=== Exercise objective ===
Tally the lines that hold the word "picture" and reply with that figure only.

-- start of Stored records --

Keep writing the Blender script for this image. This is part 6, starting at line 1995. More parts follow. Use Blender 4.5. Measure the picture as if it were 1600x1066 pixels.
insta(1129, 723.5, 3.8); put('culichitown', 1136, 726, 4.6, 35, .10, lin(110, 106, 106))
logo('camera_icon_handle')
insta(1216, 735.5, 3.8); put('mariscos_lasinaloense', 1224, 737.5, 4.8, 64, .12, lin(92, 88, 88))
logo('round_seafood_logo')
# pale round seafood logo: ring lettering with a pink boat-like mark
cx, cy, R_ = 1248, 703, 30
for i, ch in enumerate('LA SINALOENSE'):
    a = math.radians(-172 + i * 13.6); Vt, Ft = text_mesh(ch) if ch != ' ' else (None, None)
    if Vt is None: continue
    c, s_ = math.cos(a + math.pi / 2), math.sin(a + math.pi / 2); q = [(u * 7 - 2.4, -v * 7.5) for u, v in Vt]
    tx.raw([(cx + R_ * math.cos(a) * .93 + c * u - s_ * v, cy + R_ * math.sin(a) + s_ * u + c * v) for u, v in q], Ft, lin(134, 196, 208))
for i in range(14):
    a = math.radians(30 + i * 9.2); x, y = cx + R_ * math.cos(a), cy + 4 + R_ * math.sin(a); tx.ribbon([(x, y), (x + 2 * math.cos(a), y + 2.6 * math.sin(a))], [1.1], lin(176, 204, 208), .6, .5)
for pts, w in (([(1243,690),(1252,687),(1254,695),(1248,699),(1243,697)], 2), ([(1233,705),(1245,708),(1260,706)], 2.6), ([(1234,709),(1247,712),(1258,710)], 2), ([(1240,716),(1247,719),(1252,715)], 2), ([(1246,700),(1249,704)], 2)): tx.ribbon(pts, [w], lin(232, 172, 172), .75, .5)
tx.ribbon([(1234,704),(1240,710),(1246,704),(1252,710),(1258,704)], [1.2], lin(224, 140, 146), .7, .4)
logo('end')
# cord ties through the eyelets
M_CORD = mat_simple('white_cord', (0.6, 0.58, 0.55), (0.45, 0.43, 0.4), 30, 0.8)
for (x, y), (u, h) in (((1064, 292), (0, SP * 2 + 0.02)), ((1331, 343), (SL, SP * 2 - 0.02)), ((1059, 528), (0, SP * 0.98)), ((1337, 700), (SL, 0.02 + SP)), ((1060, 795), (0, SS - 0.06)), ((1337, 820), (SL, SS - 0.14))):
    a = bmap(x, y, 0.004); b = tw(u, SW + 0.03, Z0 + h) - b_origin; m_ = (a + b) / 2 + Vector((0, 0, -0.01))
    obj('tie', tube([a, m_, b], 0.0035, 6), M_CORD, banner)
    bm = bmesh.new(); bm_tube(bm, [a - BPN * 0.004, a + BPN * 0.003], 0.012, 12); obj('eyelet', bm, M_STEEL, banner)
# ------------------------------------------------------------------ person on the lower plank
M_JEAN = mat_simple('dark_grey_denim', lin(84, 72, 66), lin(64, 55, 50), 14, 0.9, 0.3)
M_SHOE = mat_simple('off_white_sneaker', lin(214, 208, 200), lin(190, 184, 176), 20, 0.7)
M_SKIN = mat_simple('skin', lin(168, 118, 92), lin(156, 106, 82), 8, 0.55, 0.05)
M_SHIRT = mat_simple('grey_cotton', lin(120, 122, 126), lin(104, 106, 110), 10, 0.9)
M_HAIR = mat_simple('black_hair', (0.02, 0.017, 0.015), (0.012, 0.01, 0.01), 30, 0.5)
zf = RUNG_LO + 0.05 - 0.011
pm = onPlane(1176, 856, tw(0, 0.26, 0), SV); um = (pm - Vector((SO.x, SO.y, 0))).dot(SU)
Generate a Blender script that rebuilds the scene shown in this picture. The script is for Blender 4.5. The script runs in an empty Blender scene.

-- end of Stored records --

=== Response for this exercise ===
2